将棋好きなら、絶対に見逃せない1冊が出た。
その名は、「読む将棋 2021」。
サブタイトルとして、《棋士が語る藤井聡太と羽生世代》とつけられている。
発行元は文藝春秋で、スポーツ誌「Number」と同じ。
そう。
これは、昨年秋に発売されて爆発的に売れた、「Number」将棋特集号の流れを汲む本だろう。
ただ、誌面構成やコンセプトについては、異なる点もある。
「Number」誌においては、今年1月に再び将棋特集が組まれている(藤井聡太と将棋の冒険)が、どちらも、ほぼリアルタイムの取材記事が並んでいた。
旬の情報を切り取って発信する《雑誌》というメディアの性格上、それは自然な流れと言える。
しかし、この本はちょっと違う。
インタビューを中心に構成されているという点では、「Number」誌と共通するものの、記事の編集過程は、全く別の形をとっている。
《文春ムック》という体裁になっているため、雑誌のように、発売期間が決まっているものではなく、長期間にわたって販売されることを踏まえた内容になっているのだ。
出版社による商品紹介では、以下のように紹介されている。
文春オンラインの特集「観る将棋、読む将棋」に掲載された中から厳選した記事に加えて、新たに書き下ろされた読み物や人気棋士のインタビュー、コラム、コミックをひとつの冊子にまとめました。
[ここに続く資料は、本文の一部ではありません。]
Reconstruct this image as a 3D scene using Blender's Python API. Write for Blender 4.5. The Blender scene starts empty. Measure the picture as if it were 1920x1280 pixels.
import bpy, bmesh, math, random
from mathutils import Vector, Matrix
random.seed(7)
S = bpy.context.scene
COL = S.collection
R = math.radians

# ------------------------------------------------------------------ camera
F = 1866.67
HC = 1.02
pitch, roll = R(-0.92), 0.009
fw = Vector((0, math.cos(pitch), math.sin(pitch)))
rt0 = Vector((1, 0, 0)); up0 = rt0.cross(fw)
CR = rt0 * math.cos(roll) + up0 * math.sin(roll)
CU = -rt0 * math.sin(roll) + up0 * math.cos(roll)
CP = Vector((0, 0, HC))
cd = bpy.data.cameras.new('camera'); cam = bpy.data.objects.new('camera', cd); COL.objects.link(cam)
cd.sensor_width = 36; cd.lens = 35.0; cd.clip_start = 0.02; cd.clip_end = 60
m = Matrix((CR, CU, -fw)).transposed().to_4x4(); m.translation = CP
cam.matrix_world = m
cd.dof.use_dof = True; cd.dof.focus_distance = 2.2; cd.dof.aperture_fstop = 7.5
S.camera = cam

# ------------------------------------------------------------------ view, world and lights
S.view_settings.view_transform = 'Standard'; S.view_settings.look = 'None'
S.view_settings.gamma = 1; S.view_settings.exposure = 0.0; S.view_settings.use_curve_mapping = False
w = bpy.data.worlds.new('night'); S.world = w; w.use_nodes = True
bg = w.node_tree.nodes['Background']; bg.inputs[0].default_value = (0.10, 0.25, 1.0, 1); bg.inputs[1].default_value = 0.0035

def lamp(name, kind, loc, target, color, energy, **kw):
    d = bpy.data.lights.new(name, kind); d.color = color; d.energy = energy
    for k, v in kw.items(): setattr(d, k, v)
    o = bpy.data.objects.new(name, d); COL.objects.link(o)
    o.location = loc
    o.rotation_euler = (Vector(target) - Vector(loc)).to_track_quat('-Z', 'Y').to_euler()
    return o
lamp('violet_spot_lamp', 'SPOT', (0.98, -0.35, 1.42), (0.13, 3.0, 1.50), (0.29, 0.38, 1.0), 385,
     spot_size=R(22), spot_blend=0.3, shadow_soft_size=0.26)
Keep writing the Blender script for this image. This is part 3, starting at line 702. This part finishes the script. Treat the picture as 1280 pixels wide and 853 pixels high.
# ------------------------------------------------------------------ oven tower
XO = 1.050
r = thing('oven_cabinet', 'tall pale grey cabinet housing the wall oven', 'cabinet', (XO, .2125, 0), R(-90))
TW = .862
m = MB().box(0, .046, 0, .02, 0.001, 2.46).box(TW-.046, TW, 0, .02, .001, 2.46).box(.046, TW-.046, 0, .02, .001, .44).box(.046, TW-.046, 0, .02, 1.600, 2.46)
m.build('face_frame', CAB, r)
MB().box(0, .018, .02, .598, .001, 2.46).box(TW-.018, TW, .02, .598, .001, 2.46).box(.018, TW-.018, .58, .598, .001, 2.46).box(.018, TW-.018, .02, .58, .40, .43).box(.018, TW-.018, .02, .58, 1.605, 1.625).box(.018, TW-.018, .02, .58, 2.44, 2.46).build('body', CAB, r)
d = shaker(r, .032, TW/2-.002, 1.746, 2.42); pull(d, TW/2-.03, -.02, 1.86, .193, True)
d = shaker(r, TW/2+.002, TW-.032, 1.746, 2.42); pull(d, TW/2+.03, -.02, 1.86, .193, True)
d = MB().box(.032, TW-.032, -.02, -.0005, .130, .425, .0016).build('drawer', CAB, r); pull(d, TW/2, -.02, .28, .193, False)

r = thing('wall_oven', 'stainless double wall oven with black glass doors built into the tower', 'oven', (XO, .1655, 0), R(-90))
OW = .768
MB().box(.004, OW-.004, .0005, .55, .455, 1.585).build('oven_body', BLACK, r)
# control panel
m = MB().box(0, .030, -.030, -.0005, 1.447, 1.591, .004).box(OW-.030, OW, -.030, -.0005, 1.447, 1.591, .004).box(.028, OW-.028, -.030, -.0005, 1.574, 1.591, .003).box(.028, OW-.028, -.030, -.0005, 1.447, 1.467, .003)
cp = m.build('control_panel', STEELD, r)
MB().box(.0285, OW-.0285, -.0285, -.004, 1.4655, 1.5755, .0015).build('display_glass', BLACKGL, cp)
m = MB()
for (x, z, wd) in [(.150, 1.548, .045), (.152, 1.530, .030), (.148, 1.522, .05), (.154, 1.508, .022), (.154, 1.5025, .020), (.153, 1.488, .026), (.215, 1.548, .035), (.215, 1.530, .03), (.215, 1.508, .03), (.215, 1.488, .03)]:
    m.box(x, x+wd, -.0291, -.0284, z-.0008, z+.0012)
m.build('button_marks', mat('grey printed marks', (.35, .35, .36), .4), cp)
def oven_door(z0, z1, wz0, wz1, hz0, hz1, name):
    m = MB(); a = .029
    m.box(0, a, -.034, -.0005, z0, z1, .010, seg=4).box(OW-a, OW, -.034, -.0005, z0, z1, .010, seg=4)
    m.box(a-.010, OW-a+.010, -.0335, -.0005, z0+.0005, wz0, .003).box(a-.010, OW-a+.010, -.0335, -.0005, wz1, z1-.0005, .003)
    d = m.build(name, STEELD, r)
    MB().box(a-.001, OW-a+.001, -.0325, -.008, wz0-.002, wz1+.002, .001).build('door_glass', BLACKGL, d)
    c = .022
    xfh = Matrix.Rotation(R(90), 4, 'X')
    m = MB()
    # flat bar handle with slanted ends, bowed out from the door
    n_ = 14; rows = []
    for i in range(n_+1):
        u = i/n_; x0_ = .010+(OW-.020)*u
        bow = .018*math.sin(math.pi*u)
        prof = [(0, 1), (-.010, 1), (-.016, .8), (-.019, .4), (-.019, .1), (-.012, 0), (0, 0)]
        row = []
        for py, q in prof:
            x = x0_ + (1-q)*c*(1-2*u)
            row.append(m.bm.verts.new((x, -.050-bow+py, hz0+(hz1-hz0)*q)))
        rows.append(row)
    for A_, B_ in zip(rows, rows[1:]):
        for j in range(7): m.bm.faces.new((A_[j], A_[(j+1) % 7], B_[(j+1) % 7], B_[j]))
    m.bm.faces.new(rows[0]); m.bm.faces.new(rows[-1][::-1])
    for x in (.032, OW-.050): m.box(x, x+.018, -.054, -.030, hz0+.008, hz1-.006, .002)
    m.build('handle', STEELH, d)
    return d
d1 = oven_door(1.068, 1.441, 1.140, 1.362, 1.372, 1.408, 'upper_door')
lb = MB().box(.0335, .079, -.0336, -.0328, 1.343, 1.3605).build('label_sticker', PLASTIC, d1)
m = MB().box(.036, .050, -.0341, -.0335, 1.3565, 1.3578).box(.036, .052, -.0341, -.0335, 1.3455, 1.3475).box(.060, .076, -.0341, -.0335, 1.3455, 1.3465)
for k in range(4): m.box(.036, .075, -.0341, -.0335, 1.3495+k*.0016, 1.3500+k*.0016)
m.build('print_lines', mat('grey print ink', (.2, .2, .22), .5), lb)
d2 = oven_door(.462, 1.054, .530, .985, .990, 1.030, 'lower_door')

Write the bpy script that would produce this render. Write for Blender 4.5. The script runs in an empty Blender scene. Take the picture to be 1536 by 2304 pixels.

全144ページ。
文春オンラインでの特集記事を再編成したような体裁になっており、2019年のインタビューなどが多数掲載。
だから《今》の情報だと思って読むと、「あれっ?」と思う箇所もある。
でも、それは些細なこと。
読み進むうちに、将棋の歴史や奥深さを感じさせるようになってくる。
素晴らしいのは、その編集構成。
第一章《藤井聡太と若き才能》では、またたく間に棋界のスーパースターに上り詰めた藤井二冠の凄さを、さまざまな棋士たちが、直接・間接的に語っている。
それぞれの棋士たちには、かなり突っ込んだ形でインタビューが行われているため、もちろん、その内容は藤井二冠のことだけにとどまらない。
自らの将棋観についても、存分に語られており、実に読み応えがある。
第二章《羽生世代と見果てぬ夢》がこれまたいい。
こちらは、羽生世代と呼ばれる、五十代近辺の棋士たちを中心としたインタビューで構成されており、熟成された味わいがある。
巻末は、僕が最も好きな棋士、山崎八段の最新インタビューで締めくくられている。
山崎八段は、まだ四十歳なので、《羽生世代》と呼ぶには若すぎる気がするのだけれど、若手の台頭著しい将棋界においては、ベテランの領域になってしまう。
山崎八段の将棋は、棋界でもっとも独創的と言われており、【魅せる将棋】と言える。
そんな将棋スタイルもさることながら、自虐的なトークの面白さにも定評がある。
それは、例えばこういった羽生先生とのやりとりなどで有名だ。
今回のインタビューでは、そんな山崎八段の魅力が、存分に感じられるものとなっており、山崎ファンならば、これだけでも購入の価値があると思う。
と…。
単なる山崎八段推しの紹介になってしまったが、もちろん、どの棋士のインタビューも実に読み応えがあり、これがまとめて読める価値は高い。
将棋ファンならば、やっぱり、絶対に見逃せない一冊だ。